Peter and the Starcatchers captures the power of the original story. Most children wrestle with two competing desires: the desire to be a grownup and the desire to play all of the time without responsibility. For every little boy (and even big boys) stories of pirates and stories of Indians are thrilling. Besides, who could turn down the ability to fly? These elements were mixed well by J. M. Barrie (the original author of Peter Pan). In Peter and the Starcatchers these elements are begun as separate threads and woven expertly together to form the world of Neverland and Peter Pan.

In an engaging style, Barry and Pearson draw the reader into the story behind Peter Pan. Who is Peter Pan? How did he become the never-aging flying boy? Attempting to answer these questions and many more, this story begins with Peter and the four (future) lost boys being sent away from the horrid orphanage St. Norberts. They are thrown onto the dumpy little ship Never Land and life only gets worse as the food still moves in the bowl, the scruffy crew dislikes them and the captain remains drunk in his cabin. They are off on an adventure that will change them forever.

Over the course of the story, Peter encounters two enemies in an ancient battle of good and evil. He meets Mr. Grin, Black Stache (as in mustache) the fearsome pirate, Fighting Prawn the Indian and many more enjoyable characters. Peter teams up with Molly, another passenger on the Never Land to fight evil over the greatest treasure in history. Action filled pages keep every reader seeking more. All too soon, the story ends leaving you wishing for more. This is not a desire because the book leaves you feeling empty, but because the story is so enjoyable that you wish it would never end. This is a fitting statement for a book about never-ending youth.

Besides being delightful reading for all ages, this book is a great tool for teaching children to handle objectionable elements. With two swear words and some violence this 400+ page book has relatively minor problems. Further, the book presents the opportunity to deal with the effects of slavery, cruelty, and people’s reaction to them. All told, a pleasurable read.


5 thoughts on “Peter and the Starcatchers by Dave Barry and Ridley Pearson

  1. Read this book based on the recommendation here and loved it! I’ve been passing it on to everyone I can since. The sequel, Peter and the Shadow Thieves, will be released July 2006.

  2. Pingback: Conservative Book Talk » Blog Archive » Peter Pan and the Star Catchers By Dave Barry

  3. Pingback: Conservative Book Talk » Peter Pan and the Secret of Rundoon by Dave Barry

  4. I enjoyed both Starcatchers and Shadowtheives on AudioBook, and many of my young friends have loved them.

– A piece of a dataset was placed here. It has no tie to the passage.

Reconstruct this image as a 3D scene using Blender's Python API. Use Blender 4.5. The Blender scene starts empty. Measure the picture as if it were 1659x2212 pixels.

I even have bought them & given them as gifts.

    I did have some literary questions about the book, though: I personally found the point-by-point descriptions “slank wheeled on his heel and grasped Peter with his left pinky and middle finger” to be clunky. I also felt like there were too many sub-plots going on to keep track of them, and felt frustrated as all the “near-misses” became predictable. Did you experience any of that as you read?

  5. Hi Christina! Have you read all three books?

    I did notice the pontifications (and the near-misses, the altter of which I enjoyed). However, I am also one of those people who reads really fast when the story gets clunky, so for me, it added to the comedic aspects. Its very much in keeping with Dave Barry’s style. I enjoy him alot, but before I print out any of his online articles, I edit them for space, usually by about half.

    As to all the subplots, I enjoy those. 🙂 I can see where for most people it’d be frusterating. But, my favorite biographies are loaded with side characters, so I am used to lots of storylines that go all over the place. I found that aspect of it realistic, in a sense.